Police calls increased in Edmonton in 2018, and officers continued to struggle to respond on time.

Edmonton police has five priority levels with time targets:

  • P1 – In progress person at risk (7 minutes or fewer)
  • P2 – In progress property at risk (12 minutes)
  • P3 – Just occurred (17 minutes)
  • P4 – Time sensitive (40 minutes)
  • P5 – General Service (180 minutes)

The majority of calls in 2018 were P4 or P5, where, for example, a shoplifter is in custody or a business or home was broken into.

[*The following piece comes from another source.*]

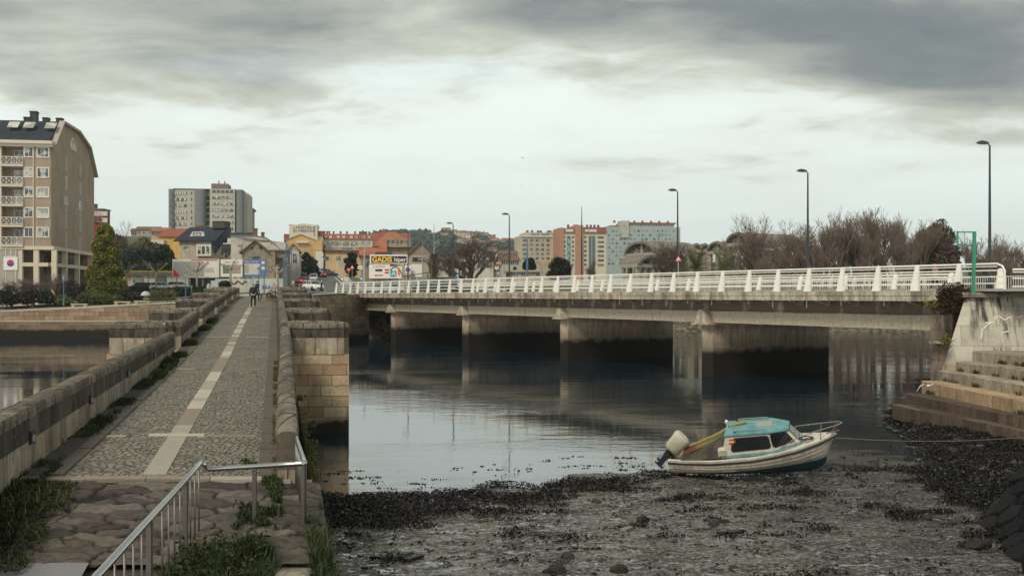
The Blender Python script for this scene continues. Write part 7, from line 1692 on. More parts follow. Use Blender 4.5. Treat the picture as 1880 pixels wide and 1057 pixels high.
mb = MB(); uc = u(361); mb.loft([[(uc - 1.8, .2, H + 1.15), (uc + 1.8, .2, H + 1.15), (uc + 1.1, .2, H + 2.2), (uc - 1.1, .2, H + 2.2)], [(uc - 1.8, 4.5, H + 1.15), (uc + 1.8, 4.5, H + 1.15), (uc + 1.1, 4.5, H + 2.3), (uc - 1.1, 4.5, H + 2.3)]]); dm = mb.build('dormer', FRW, rf); mb = MB(); mb.box((uc - 1.0, .13, H + 1.3), (uc + 1.0, .18, H + 2.0)); mb.build('window', GLB, dm)
b_.win(u(342), b_.dz(342, 456), 1.35, 1.1, GLB, FRW, mull=3); b_.box('bay', u(363), u(389) + .1, -.7, -.01, b_.dz(375, 470), b_.dz(375, 449), FRW); 
for px in (368.5, 376, 384): b_.box('bay_window', u(px) - .34, u(px) + .34, -.78, -.71, b_.dz(375, 466), b_.dz(375, 452), GLB)
b_.chimney(u(395), 3.2, zt - .3, 3.0, 1.6, plain('chimney_stone_dark', (.07, .065, .06), .9), rf)
b_ = Bld('annex_house', 'low cream annex with dark roof between the villa and the stone house', 'house', 390, 236, 452, 236, 459, 9); b_.wall(MCR); u = b_.ux
mb = MB(); mb.loft([[(-1, -.7, b_.H), (b_.W + .5, -.7, b_.H), (b_.W + .5, -.7, b_.H + .2), (-1, -.7, b_.H + .2)], [(-1, 5, b_.dz(420, 426)), (b_.W + .5, 5, b_.dz(420, 426)), (b_.W + .5, 5, b_.dz(420, 424.5)), (-1, 5, b_.dz(420, 424.5))]]); rf = mb.build('roof', T_SLATE, b_.r)
mb = MB(); mb.box((u(403), 1.0, b_.dz(410, 448)), (u(424), 4, b_.dz(410, 437))); mb.build('dormer', FRW, rf); b_.grid(398, 406, 2, [467], 1.1, 1.2, glass=GLB); b_.win(u(418), b_.dz(418, 467), 1.3, 1.6, GLB)
# --- grey house with rounded end and stone house
b_ = Bld('plain_house', 'grey white rendered house with a curved gable behind the stone house', 'house', 424, 215, 524, 226, 434, 12); MWO = plaster('wall_white_old', (.58, .54, .47), .35, streak=.4); b_.wall(MWO, b_.H - 1.2); u = b_.ux
mb = MB(); q = [(u(424), b_.H - 1.2), (u(424), b_.H), (u(470), b_.H + .1), (u(488), b_.dz(488, 437)), (u(505), b_.dz(505, 448)), (u(517), b_.dz(517, 462)), (u(524), b_.H - 1.2)]; mb.loft([[(x, 0.003, z) for x, z in q], [(x, 11.9, z) for x, z in q]]); mb.build('upper_wall', MWO, b_.r)
mb = MB(); mb.tube([(x, -.1, z + .1) for x, z in q[1:6]], .10, 5); mb.tube([(x, 8, z + .1) for x, z in q[1:6]], .10, 5); mb.build('gutter', FRG, b_.r); b_.box('roof', u(426), u(470), .3, 11.5, b_.H, b_.H + .25, plain('roof_grey', (.2, .18, .17), .8)); b_.chimney(u(466), 3, b_.H + .2, 1.0, 1.8, T_BRN); b_.chimney(u(479), 5, b_.H, .7, 1.3, T_BRN)
b_.grid(441, 441, 1, [446, 456], .9, 1.4, glass=GLB); b_.win(u(500), b_.dz(500, 446), .8, .7)
M_OLDST = masonry('old_rubble_wall', (.30, .25, .19), (.44, .38, .30), .5, .28, streak=.35, mortar=(.25, .22, .18))
b_ = Bld('stone_house', 'old weathered stone house with a low gable and two round holes', 'house', 444, 188, 505, 192, 462, 13); b_.wall(M_OLDST); u = b_.ux; b_.gable_y(2.0, T_BRN, .45, wm=M_OLDST, x0=0, x1=u(492))
for px in (463, 479): mb = MB(); mb.lathe([(.05, 0), (.22, 0), (.22, .05)], 10, T=Matrix.Translation((u(px), -.03, b_.dz(px, 455))) @ Matrix.Rotation(R(90), 4, 'X')); mb.build('round_hole', plain('black_opening', (.015, .012, .01), .9), b_.r)
b_.box('side_wing', u(505) - 1, u(526), 2, 12, 0, b_.dz(516, 461), M_OLDST); b_.box('roof', u(505) - 1.2, u(529), 1.5, 12.4, b_.dz(516, 461), b_.dz(516, 458), T_BRN); b_.box('balcony', u(508), u(530), .6, 2, b_.dz(516, 474), b_.dz(516, 471), T_BRN); b_.grid(470, 470, 1, [478], 1.0, 1.4, glass=GLD, frame=FRD); b_.win(u(524), b_.dz(524, 480), .9, 1.6, GLD, FRD); b_.box('door', u(458), u(463), -.06, 0, b_.dz(460, 512), b_.dz(460, 490), FRD)
# --- hostal and neighbours
b_ = Bld('hostel_building', 'cream hostel building with large lettering on its blank end wall', 'building', 531, 330, 583, 334, 414, 16); MHC = plaster('wall_hostel_cream', (.66, .60, .48), .08, streak=.08); b_.wall(MHC); u = b_.ux; H = b_.H
mb = MB(); q = [(0, H), (u(550), H + .5), (u(556), H + .75), (u(583), H + .2), (u(583), H)]; mb.loft([[(x, .004, z) for x, z in q], [(x, 15.9, z) for x, z in q]]); mb.build('upper_wall', MHC, b_.r); b_.box('roof', -.2, b_.W + .2, .5, 16, H + .2, H + .35, FRG)
b_.box('corner_strip', u(576.5), u(578), -.1, -.01, b_.dz(577, 434), H, FRG); b_.box('side_wing', u(578) + .2, u(592), 1.5, 14, 0, H - 3.4, MHC); b_.box('roof', u(583), u(592) + .3, 1.2, 14, H - 3.3, H - 1.6, T_RED)
for body, px, py, sz in (('HOSTAL', 558, 417.6, 1.32), ('O MESON', 557.5, 424, 1.18)):
    o = obj('lettering', text(body, sz, M_INK, bold=.0, sx=1.0 if body[0] == 'H' else 1.3, ext=.02), b_.r, (u(px), -.06, b_.dz(px, py))); o.rotation_euler = (R(90), 0, 0)
mr = plain('sign_red_line', (.45, .06, .05), .6); mb = MB()
for sg, px in ((-1, 539), (1, 575.5)):
    x = u(px); mb.box((x - .06, -.08, b_.dz(px, 427)), (x + .06, -.03, b_.dz(px, 417))); mb.box((min(x, x - sg * 1.0), -.08, b_.dz(px, 417) - .12), (max(x, x - sg * 1.0), -.03, b_.dz(px, 417)))
mb.build('lettering_frame', mr, b_.r)
b_.box('left_wing', u(514), -.1, 4, 14, 0, H - 5.5, plaster('wall_grey_cream', (.48, .43, .36))); b_.box('roof', u(520), -.1, 3.5, 14, H - 5.4, H - 2.6, T_RED)
b_ = Bld('ochre_house', 'ochre yellow house with white shutters below the hostel', 'house', 526, 300, 592, 304, 440, 12); MOC = plaster('wall_ochre', (.60, .40, .18), .15); b_.wall(MOC, b_.H - .0); b_.gable_y(1.6, plain('roof_ochre_edge', (.5, .36, .2), .8), .3, wm=MOC, x1=b_.ux(578)); b_.box('awning', b_.ux(545), b_.ux(566), -.9, 0, b_.dz(555, 446), b_.dz(555, 443), FRW); b_.box('low_wing', b_.ux(580), b_.ux(594), -1.5, 0, 0, b_.dz(587, 462), FRW); b_.grid(583, 590, 2, [469], .9, 1.2)
b_ = Bld('white_house', 'white gabled house at the left side of the hill road', 'house', 528, 232, 549, 235, 460, 11); b_.wall(plaster('wall_white_old', (.5, .5, .5))); b_.gable_y(1.5, T_BRN, .4, wm=MWO); b_.win(b_.ux(541), b_.dz(541, 474), .9, 2.2, GLD)
b_ = Bld('long_building', 'long cream building with a long red mansard roof and skylights', 'building', 592, 345, 684, 352, 439, 14); MLC = plaster('wall_cream_long', (.62, .57, .46), .15, streak=.25); b_.wall(MLC); u = b_.ux
mb = MB(); zt = b_.dz(640, 428.5); mb.loft([[(-.3, -.4, b_.H), (-.3, 3.2, zt), (-.3, 10, zt), (-.3, 14, b_.H)], [(b_.W + .3, -.4, b_.H), (b_.W + .3, 3.2, zt), (b_.W + .3, 10, zt), (b_.W + .3, 14, b_.H)]]); rf = mb.build('roof', T_RED, b_.r)
for px in (597, 607, 621, 631, 645, 654, 668, 678): x = u(px); mb = MB(); z = b_.dz(px, 435.5); mb.box((x - .5, .5, z - .3), (x + .5, 1.2, z + .5)); mb.build('skylight', FRW if px % 2 else GLL, rf)
for k, px in enumerate((595, 600, 604, 612, 625, 637, 652, 661, 673)): b_.chimney(u(px), 6, zt - .1, .6, 1.2, T_DRED, rf)
o = obj('lettering', text('Mar de Lin', 2.2, M_INK, shear=.3), b_.r, (u(632), -.06, b_.dz(632, 447.5))); o.rotation_euler = (R(90), 0, 0)
b_.grid(600, 676, 9, [446, 456], 1.3, 1.0, glass=GLL, frame=plain('frame_cream_grey', (.45, .42, .36), .7)); b_.box('ledge', u(629), u(648), -.3, 0, b_.dz(638, 456), b_.dz(638, 454.5), FRG)
b_ = Bld('ochre_wall_building', 'long low ochre building with a dull red roof edge beside the hill road', 'building', 597, 285, 672, 290, 463, 10); b_.wall(plaster('wall_ochre_pale', (.58, .44, .24), .2, streak=.2)); b_.box('roof', -.3, b_.W + .3, -.5, 10, b_.H, b_.H + .6, T_DRED); b_.grid(600, 664, 4, [474], 1.0, 1.0, frame=FRG)
b_ = Bld('convent', 'long convent like building with orange red roof and a small bell tower', 'building', 684, 380, 752, 384, 446, 14); b_.wall(MLC); b_.gable_x(4.0, T_RED, wm=MLC); u = b_.ux; tw = b_.box('bell_tower', u(698), u(710), -.5, 3.5, b_.H - 1, b_.dz(704, 434), plaster('tower_pink', (.50, .36, .28)))
mb = MB(); x0, x1 = u(697.5), u(710.5); zt = b_.dz(704, 434); xm = (x0 + x1) / 2; mb.loft([[(x0, -.8, zt), (x1, -.8, zt), (x1, 3.8, zt), (x0, 3.8, zt)], [(xm - .8, .7, zt + 1.6), (xm + .8, .7, zt + 1.6), (xm + .8, 2.3, zt + 1.6), (xm - .8, 2.3, zt + 1.6)], [(xm - .2, 1.3, zt + 3.0), (xm + .2, 1.3, zt + 3.0), (xm + .2, 1.7, zt + 3.0), (xm - .2, 1.7, zt + 3.0)]]); mb.build('tower_roof', T_RED, tw)
for px in (701, 707): b_.box('window', u(px) - .4, u(px) + .4, -.6, -.51, b_.dz(px, 442), b_.dz(px, 437), GLD, tw)
b_.grid(688, 748, 7, [449], 1.0, 1.2)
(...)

Calls that required a faster response, P1-P3, made up 8.3 per cent of the total.

Officers met P1 response times in 2018 72.4 per cent of the time—an improvement in comparison to 2017 (71.9), but still below the 80 per cent target.

On Thursday, new EPS Chief Dale McFee wondered about the response time targets that were set before he arrived in Edmonton.

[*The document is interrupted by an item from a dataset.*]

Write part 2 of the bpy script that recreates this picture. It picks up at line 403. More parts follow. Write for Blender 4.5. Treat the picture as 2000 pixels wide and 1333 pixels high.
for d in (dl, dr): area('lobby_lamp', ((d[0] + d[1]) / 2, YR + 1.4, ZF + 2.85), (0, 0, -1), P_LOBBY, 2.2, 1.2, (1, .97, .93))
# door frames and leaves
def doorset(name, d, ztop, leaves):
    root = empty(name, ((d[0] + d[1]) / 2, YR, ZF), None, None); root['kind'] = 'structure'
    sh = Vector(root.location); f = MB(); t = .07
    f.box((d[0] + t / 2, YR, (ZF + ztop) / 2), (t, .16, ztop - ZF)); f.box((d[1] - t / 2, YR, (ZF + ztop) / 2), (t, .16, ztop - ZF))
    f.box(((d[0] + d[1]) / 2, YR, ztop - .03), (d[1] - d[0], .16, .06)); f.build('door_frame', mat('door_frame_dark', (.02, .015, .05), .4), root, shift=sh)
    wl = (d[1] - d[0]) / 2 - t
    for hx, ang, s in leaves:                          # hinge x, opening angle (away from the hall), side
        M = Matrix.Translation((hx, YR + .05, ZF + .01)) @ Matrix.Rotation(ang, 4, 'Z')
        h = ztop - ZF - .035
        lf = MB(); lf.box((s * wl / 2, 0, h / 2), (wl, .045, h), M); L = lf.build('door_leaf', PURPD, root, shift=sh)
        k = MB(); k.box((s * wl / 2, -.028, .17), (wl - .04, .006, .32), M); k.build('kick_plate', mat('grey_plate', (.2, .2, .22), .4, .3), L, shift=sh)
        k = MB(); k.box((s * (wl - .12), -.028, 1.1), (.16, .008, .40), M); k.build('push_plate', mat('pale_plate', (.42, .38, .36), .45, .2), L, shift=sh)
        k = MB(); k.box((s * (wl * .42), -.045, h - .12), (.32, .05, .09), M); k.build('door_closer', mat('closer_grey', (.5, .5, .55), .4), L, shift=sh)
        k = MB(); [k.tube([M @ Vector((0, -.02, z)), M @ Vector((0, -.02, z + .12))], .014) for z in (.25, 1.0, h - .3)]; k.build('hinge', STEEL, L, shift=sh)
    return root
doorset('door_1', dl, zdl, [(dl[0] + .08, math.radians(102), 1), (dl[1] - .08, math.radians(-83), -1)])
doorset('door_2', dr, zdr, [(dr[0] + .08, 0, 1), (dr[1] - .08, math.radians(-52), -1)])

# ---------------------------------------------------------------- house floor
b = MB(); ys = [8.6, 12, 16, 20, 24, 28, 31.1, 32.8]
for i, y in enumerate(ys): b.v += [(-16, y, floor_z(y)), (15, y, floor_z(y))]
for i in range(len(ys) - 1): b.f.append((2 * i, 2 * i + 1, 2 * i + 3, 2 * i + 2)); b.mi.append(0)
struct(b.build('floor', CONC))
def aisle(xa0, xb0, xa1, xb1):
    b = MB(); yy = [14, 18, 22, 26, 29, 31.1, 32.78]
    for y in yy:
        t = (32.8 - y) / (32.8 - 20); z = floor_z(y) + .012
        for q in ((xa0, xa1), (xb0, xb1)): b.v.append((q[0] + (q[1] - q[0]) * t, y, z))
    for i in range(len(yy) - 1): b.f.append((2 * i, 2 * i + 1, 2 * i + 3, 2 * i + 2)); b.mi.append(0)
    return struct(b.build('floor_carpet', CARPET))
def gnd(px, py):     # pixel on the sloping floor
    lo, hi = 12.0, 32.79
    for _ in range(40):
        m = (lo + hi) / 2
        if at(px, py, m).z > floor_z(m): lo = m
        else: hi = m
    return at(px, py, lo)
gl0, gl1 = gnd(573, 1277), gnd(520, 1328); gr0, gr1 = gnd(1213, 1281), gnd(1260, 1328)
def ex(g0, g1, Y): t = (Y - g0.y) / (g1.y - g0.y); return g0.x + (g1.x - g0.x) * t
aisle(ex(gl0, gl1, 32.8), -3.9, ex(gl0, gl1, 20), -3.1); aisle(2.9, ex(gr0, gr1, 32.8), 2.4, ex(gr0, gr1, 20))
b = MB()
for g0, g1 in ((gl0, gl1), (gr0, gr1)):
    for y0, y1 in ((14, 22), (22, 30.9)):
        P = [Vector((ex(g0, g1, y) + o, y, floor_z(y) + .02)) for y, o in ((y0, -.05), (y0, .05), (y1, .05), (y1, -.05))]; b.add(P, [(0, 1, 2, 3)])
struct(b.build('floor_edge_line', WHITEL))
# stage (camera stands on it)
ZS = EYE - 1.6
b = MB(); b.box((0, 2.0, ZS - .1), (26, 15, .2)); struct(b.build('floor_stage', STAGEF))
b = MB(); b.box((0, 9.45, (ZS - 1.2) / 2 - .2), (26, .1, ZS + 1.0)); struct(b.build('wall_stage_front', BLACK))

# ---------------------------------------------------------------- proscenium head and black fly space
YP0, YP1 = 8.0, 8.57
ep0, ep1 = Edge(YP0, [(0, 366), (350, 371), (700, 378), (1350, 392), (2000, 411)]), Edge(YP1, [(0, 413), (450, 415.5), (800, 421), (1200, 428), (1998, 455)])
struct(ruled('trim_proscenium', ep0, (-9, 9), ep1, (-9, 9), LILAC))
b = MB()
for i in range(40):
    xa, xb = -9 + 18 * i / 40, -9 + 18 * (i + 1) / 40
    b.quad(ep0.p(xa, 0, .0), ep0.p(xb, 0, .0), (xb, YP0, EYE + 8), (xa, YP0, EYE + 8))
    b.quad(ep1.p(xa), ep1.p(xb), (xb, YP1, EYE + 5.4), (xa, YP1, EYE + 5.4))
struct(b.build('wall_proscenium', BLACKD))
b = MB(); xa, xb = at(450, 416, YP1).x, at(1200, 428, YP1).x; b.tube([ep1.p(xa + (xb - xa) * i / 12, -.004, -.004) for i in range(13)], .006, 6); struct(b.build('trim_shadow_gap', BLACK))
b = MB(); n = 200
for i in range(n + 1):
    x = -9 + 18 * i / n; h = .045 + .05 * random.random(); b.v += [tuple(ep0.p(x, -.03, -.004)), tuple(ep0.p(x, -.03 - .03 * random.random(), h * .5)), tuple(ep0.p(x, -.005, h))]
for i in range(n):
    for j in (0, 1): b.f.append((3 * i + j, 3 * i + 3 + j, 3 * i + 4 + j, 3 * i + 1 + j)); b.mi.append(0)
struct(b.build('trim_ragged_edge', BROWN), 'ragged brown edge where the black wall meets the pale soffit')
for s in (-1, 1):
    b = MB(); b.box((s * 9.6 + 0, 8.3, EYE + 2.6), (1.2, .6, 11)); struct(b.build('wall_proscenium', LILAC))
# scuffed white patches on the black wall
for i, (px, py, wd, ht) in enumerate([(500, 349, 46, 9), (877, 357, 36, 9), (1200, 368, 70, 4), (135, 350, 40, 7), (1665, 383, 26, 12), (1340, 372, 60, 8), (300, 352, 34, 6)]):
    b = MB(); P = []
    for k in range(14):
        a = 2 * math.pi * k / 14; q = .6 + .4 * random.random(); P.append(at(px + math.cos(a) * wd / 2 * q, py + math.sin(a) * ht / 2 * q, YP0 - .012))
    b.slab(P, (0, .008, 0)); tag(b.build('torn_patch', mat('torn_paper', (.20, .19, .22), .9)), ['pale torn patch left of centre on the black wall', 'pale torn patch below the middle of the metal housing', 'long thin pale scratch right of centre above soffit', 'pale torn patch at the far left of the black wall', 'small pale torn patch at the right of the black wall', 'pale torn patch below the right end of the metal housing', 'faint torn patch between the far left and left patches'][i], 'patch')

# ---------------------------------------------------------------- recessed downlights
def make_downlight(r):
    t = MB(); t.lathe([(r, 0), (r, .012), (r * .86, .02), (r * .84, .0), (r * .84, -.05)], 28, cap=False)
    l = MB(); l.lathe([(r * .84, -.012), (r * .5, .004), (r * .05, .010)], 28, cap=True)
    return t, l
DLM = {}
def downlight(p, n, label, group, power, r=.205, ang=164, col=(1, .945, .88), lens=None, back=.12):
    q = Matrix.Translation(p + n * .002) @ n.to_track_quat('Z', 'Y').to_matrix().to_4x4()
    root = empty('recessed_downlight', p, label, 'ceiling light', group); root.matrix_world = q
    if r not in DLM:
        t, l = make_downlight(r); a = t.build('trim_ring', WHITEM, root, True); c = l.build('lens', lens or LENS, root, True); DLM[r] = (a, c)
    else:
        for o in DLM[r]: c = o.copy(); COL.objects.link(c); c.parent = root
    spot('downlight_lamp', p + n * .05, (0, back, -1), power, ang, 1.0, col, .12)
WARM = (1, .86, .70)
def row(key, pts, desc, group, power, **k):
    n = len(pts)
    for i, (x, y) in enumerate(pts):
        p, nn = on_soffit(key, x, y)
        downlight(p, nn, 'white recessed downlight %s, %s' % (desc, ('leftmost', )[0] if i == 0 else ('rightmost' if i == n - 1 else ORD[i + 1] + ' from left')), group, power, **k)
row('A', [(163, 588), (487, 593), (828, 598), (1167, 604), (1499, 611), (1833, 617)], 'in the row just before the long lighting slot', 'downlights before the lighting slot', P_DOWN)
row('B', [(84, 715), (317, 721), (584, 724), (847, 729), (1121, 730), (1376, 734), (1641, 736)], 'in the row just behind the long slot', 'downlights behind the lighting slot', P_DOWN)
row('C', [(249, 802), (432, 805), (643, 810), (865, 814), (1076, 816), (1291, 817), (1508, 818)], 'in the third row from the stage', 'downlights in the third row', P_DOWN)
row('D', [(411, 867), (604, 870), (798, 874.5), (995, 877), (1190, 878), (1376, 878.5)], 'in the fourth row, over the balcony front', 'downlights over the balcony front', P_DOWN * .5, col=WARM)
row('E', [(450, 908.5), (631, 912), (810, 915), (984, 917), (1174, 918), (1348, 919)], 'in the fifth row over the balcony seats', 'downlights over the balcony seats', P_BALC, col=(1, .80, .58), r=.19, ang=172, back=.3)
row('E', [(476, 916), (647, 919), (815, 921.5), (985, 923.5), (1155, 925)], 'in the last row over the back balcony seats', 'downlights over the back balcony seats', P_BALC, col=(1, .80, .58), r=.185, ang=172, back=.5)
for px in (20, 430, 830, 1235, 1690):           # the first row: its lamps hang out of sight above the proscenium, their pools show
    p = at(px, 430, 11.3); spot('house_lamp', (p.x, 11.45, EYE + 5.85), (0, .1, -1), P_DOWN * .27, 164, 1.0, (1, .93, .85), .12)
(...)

“What’s the difference between seven minutes and nine minutes? Does it actually have an impact?

“If you’re not there in the first two minutes, then good chance that bad things have happened, so what’s the difference between nine minutes and seven minutes, and how did we come to that?"

While P2 and P3 response times exceeded targets, P4 (67.7) and P5 (51.1) were well below the 80 per cent mark.

EPS Strategic Analyst Cal Schafer attributes the growth in calls to an increase to Edmonton’s population.